**GIVEN EXERCISE**.
Output all of the data below exactly as given.

**GIVEN DATA**.
━━━━━━━━

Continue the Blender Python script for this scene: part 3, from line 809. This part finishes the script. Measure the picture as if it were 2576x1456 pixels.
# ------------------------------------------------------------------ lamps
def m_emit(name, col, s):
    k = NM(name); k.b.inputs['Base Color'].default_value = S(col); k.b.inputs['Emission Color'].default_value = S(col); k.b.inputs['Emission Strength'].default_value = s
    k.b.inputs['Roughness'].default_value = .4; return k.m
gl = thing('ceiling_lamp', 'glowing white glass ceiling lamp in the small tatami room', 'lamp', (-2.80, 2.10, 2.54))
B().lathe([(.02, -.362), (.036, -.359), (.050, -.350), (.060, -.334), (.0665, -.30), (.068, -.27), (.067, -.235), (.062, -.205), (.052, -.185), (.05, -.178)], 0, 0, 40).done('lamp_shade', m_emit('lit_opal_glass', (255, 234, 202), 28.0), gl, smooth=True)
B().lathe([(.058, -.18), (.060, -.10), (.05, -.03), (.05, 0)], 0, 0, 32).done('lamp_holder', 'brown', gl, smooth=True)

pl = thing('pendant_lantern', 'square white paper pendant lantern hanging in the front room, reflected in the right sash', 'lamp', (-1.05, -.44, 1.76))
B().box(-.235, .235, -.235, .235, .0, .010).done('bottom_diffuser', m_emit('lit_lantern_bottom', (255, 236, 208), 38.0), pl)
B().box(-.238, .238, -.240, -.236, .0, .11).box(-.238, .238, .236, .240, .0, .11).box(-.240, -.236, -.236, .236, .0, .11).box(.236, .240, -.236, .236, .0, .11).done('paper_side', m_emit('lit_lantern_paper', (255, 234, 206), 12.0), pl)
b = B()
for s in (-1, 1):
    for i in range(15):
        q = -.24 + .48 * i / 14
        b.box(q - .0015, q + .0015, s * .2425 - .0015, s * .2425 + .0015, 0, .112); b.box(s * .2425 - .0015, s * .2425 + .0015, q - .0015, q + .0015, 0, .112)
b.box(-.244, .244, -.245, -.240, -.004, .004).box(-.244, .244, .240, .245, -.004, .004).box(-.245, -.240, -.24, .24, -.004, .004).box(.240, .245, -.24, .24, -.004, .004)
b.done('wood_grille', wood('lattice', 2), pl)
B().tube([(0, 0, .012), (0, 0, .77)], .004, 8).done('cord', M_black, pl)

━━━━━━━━

**SOLUTION**.
Continue the Blender Python script for this scene: part 3, from line 809. This part finishes the script. Measure the picture as if it were 2576x1456 pixels.
# ------------------------------------------------------------------ lamps
def m_emit(name, col, s):
    k = NM(name); k.b.inputs['Base Color'].default_value = S(col); k.b.inputs['Emission Color'].default_value = S(col); k.b.inputs['Emission Strength'].default_value = s
    k.b.inputs['Roughness'].default_value = .4; return k.m
gl = thing('ceiling_lamp', 'glowing white glass ceiling lamp in the small tatami room', 'lamp', (-2.80, 2.10, 2.54))
B().lathe([(.02, -.362), (.036, -.359), (.050, -.350), (.060, -.334), (.0665, -.30), (.068, -.27), (.067, -.235), (.062, -.205), (.052, -.185), (.05, -.178)], 0, 0, 40).done('lamp_shade', m_emit('lit_opal_glass', (255, 234, 202), 28.0), gl, smooth=True)
B().lathe([(.058, -.18), (.060, -.10), (.05, -.03), (.05, 0)], 0, 0, 32).done('lamp_holder', 'brown', gl, smooth=True)

pl = thing('pendant_lantern', 'square white paper pendant lantern hanging in the front room, reflected in the right sash', 'lamp', (-1.05, -.44, 1.76))
B().box(-.235, .235, -.235, .235, .0, .010).done('bottom_diffuser', m_emit('lit_lantern_bottom', (255, 236, 208), 38.0), pl)
B().box(-.238, .238, -.240, -.236, .0, .11).box(-.238, .238, .236, .240, .0, .11).box(-.240, -.236, -.236, .236, .0, .11).box(.236, .240, -.236, .236, .0, .11).done('paper_side', m_emit('lit_lantern_paper', (255, 234, 206), 12.0), pl)
b = B()
for s in (-1, 1):
    for i in range(15):
        q = -.24 + .48 * i / 14
        b.box(q - .0015, q + .0015, s * .2425 - .0015, s * .2425 + .0015, 0, .112); b.box(s * .2425 - .0015, s * .2425 + .0015, q - .0015, q + .0015, 0, .112)
b.box(-.244, .244, -.245, -.240, -.004, .004).box(-.244, .244, .240, .245, -.004, .004).box(-.245, -.240, -.24, .24, -.004, .004).box(.240, .245, -.24, .24, -.004, .004)
b.done('wood_grille', wood('lattice', 2), pl)
B().tube([(0, 0, .012), (0, 0, .77)], .004, 8).done('cord', M_black, pl)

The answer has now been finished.